L'histoire :
New York, 26 juillet 1947. Dans le port, un immense paquebot est à quai. C’est l’heure de l’embarquement. Dans la foule, un homme élégant et svelte, à la chevelure entièrement blanche. Il parcourt le navire à la recherche de sa cabine, la 34. Quand il l’a trouvée, il pose sa valise, porte sa main à la vilaine cicatrice qu’il a au cou et s’écroule sur le lit, la tête entre les mains. Pendant ce temps, dans sa somptueuse chambre, une jeune fille semble trouver le temps long. Alors, quand le bruit d’un hydravion approche du navire, ça lui donne enfin une bonne raison de sortir de sa cage dorée. Elle en profite pour sortir sa chouette, Solange, de la sienne. Le bateau stoppe ses machines et tous les passagers se pressent pour voir qui arrive de manière si singulière. Au beau milieu de cette agitation, la jeune femme demande à la cantonade que quelqu’un lui explique ce qui se passe ici. « C’est Mirko Czentovic » lui répond-on. « Czento… qui ? » Décidément, la jeune fille semble vivre dans une bulle ; c’est le champion du monde d’échecs bien sûr ! Et le paquebot est en émoi devant ce personnage suffisant, ce qui agace la fille du capitaine. Alors quand il faut lui céder sa chambre, parce que la seule de libre ne convient pas à monsieur, c’en est trop ! Au cours du dîner, elle lance un défi au maitre : si elle le bat aux échecs il devra lui rendre sa chambre. Si elle perd, elle acceptera de faire un tour dans son coucou.
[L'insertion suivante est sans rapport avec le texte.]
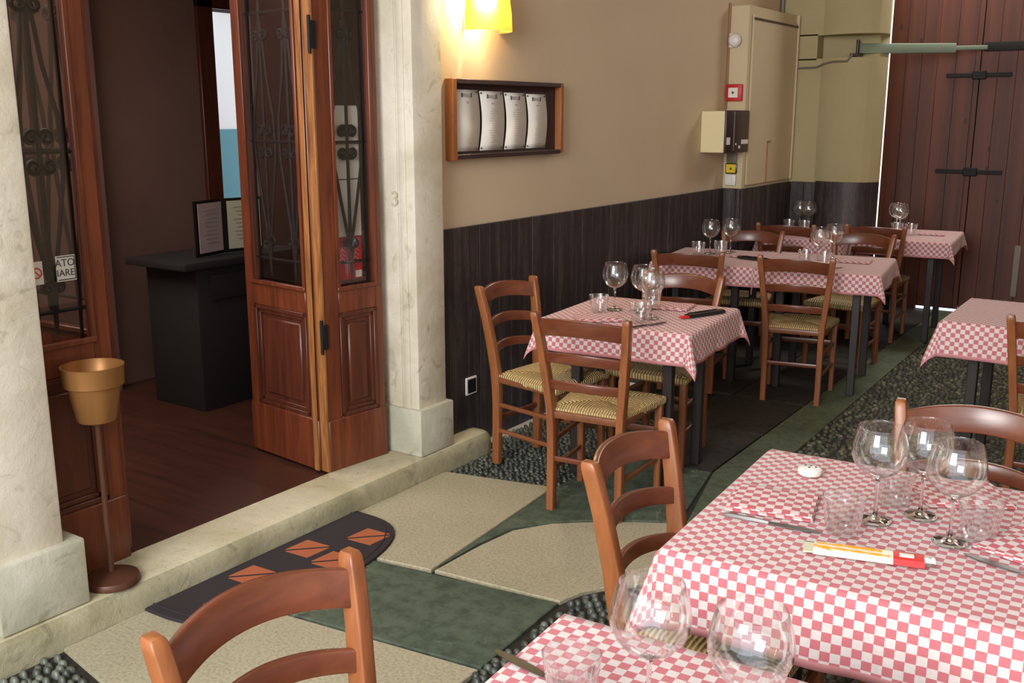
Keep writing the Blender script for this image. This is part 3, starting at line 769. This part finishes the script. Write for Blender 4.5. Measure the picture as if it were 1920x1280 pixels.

Ce qu'on en pense sur la planète BD :
Adapter Stefan Zweig (Vingt-quatre heures de la vie d’une femme…) en bande dessinée, c’est un pari moitié-risqué moitié-stratégique, tant son œuvre est mondialement connue. Thomas Huneau (Desert Park, Printemps Noir) se lance dans le projet, marqué par le Joueur d’échecs au cours de son adolescence. La couverture pose le décor, première et quatrième de couv’ présentent les trois personnages principaux encadrés de pièces d’échecs et de nuages sombres sur horizon rouge. Seuls personnages singuliers de cette croisière, ils vont fournir du grain à moudre à l’assemblée bourgeoise qui peuple le paquebot. Ce récit, qui entraîne le lecteur dans les passés respectifs de Czentovic et de Monsieur B., donnera les clefs permettant de comprendre la folie qui couve en chacun d’eux. Le trait doux, nappé de couleurs mates, porte une certaine élégance, de mise sur un navire de la sorte. Les codes sont ceux de l’époque du roman, rétros à souhait. Monsieur B. souvent représenté sans bouche et Czentovic avec son air de Blotch (Blutch) créent l’ambiance, complètement zweigienne, c’est réussi. Huneau parvient à transformer une faiblesse en atout quand, avec les visages, il contourne la difficulté avec un surréalisme qui éclaire les expressions des personnages. Le travail sur les couleurs est appliqué, avec des tons sobres et en même temps très originaux qui ravivent l’ambiance très proche du roman. La portée philosophique du récit atteint notre époque, où le monde est toujours composé de la même manière, les puissants nantis, les « parvenus » qui n’appartiendront jamais à ces derniers, et les sacrifiés, l’immense majorité. Dans cette majorité, il y a toujours des victimes de génocides malgré les années qui passent. Et il est bon de rappeler que cela dure depuis des siècles. Cette brillante adaptation du dernier chef-d’œuvre de Zweig y participe de tous sa force.